Ce miracle décida le retour de l’anachorète : il revint, guérit Austrèse, reçut de lui la terre de Wasloge et le vit travailler de ses propres mains au monastère que l’on y bâtit. Saint Rouin, ayant affermi cet établissement, se retira seul et presque centenaire dans un ermitage voisin qui porte encore son nom : il y mourut au commencement du VIIIe siècle. Son corps, reporté dans l’abbaye, puis enlevé de force en 1297 par Henri III comte de Bar, fut honoré jusqu’à la Révolution dans la collégiale St.-Maxe de cette ville.
Le monastère de Wasloge fut, dès son origine, dédié à saint Maurice, c’est-à-dire mis sous la règle d’Agaune. Il prit le nom de Beaulieu vers l’an mil, appartint aux bénédictins en leur congrégation de Cluni, puis en celle de St.-Vanne, à dater de 1610, et finit en 1790 avec une réputation de sainteté des plus médiocres.

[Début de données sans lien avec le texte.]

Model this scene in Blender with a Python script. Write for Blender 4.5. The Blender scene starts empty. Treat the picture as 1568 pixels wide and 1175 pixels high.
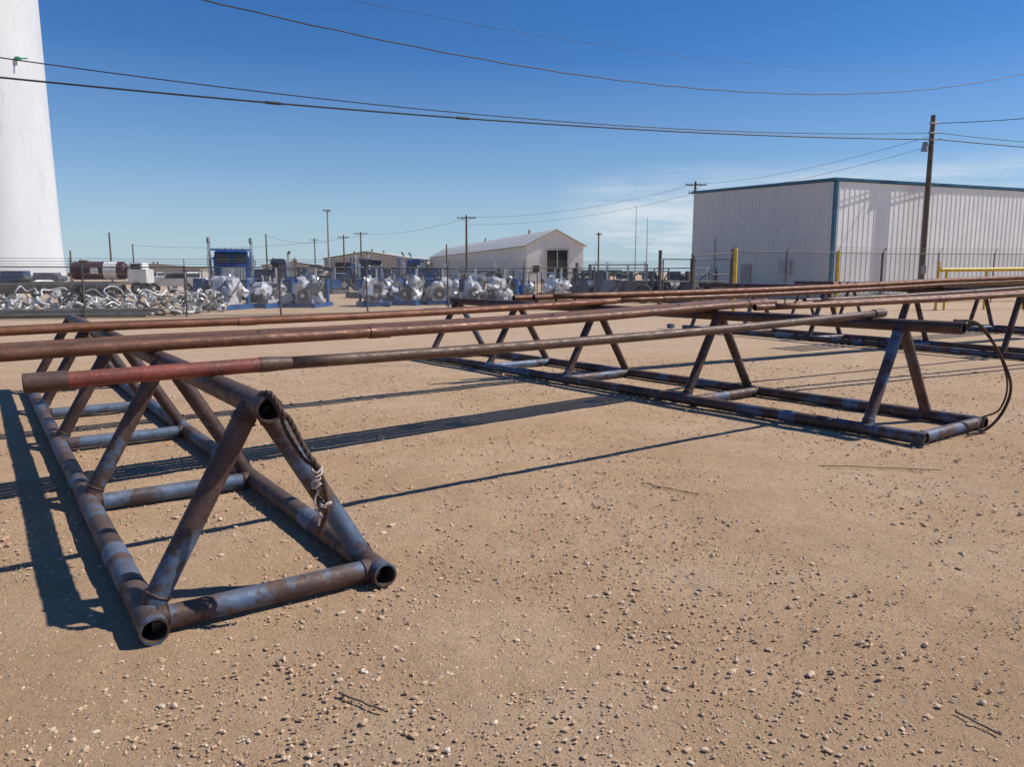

Il n’y avait rien d’ancien ni dans ses archives, trois fois brûlées, ni dans ses bâtiments que l’on reconstruisait à la moderne, au moment de la Révolution, et qui ont aujourd’hui totalement disparu.
Dix-huit villages doivent leur naissance aux défrichements opérés par les moines de Beaulieu, dont le domaine seigneurial, ayant titre de comté, s’étendait sur une surface de douze lieues, et composait un bailliage ressortissant à Châlons et de là au parlement de Paris. Ce furent ces moines qui, vexés et pillés outre mesure par les comtes de Bar, appelèrent les premiers le roi de France sur les frontières du Saint-Empire et donnèrent lieu à la guerre qui se termina par le fameux traité de 1301, où le comte Henri III fut contraint de reconnaître la suzeraineté de Philippe-le-Bel sur toute la partie du Barrois située à l’occident de la Meuse. D’après les dispositions de saint Rouin lui-même, Beaulieu et toutes ses dépendances relevaient de l’église de Verdun.